As Ghost Tapes continued to develop its R&B sound, new members joined the effort. By early 2014, the band had solidified, adding vocalist Ishka Phoenix, keys player Evan Ballinger and bassist Marco Garcia. The musicians finally felt ready to work on the album they had set out to create. They dubbed their sound “modern soul music” because they love classic soul and want to keep the genre fresh.

During the time that the group was recording, Moulds became invested in whether audiences were going to like the music. He began asking himself, “Is this a musical product that has the potential to go to the next level?”
Eventually, the bandmembers decided that the project was worth keeping together beyond this first, self-titled album which they’ll release on October 6 at Syntax Physic Opera.

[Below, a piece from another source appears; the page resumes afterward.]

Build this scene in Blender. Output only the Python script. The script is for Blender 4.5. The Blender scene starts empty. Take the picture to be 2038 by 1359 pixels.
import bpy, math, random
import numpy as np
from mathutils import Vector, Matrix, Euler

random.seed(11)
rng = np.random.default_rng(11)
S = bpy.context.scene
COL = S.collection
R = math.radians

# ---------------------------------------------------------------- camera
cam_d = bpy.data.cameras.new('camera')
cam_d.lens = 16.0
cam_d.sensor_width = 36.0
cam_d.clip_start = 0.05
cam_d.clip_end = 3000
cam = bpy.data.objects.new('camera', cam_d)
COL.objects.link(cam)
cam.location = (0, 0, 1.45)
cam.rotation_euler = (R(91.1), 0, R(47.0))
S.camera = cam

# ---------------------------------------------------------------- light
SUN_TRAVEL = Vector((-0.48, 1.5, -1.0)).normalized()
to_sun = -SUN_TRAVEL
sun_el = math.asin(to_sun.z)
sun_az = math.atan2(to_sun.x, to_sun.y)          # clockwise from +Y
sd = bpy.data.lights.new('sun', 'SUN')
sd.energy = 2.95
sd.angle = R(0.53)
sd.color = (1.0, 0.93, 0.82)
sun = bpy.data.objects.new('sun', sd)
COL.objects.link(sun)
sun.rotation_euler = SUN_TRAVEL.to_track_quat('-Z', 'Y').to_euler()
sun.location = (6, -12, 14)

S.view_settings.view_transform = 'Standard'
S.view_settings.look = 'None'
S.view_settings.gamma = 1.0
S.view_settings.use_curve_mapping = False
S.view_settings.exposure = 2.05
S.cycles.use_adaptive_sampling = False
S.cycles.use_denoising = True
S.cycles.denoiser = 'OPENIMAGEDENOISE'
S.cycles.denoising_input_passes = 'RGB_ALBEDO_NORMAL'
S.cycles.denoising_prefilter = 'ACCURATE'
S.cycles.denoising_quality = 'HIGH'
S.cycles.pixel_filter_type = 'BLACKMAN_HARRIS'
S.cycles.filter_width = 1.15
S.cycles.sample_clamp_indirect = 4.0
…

The group will celebrate the album with a concert spotlighting some of the local artists who inspire them: Fed Rez, Sur Ellz and DJ Soulrane. Attending these artists’ shows, Moulds realized the importance of stage presence and how to achieve it without elaborate set design. Others, like Joseph Lamar, inspired him to think about the full package that comes along with performing at a concert.

“I’ll never forget the first time I saw [Lamar],” Moulds says. “It wasn’t just a guy singing his songs or playing his songs. He had an entire one-man show built around him. And that included dancing, that included his outfit — it was everything. Every aspect of his performance, at least to me as a spectator, was really well thought out.”
Moulds and company hope that the upcoming performance is equally orchestrated, forming a bond between the performers and the audience.

“It becomes this mutual relationship, where the band feeds off the crowd and the crowd feeds off the band, just by them creating that space, which of course wouldn’t be complete without the audience,” Moulds explains. “We want people to feel good. We want to create a positive space for everybody, where anybody can come in and feel welcomed and loved.”

Ghost Tapes album-release party, Friday, October 6, 9 p.m., Syntax Physic Opera, 554 South Broadway, $10, 720-456-7041.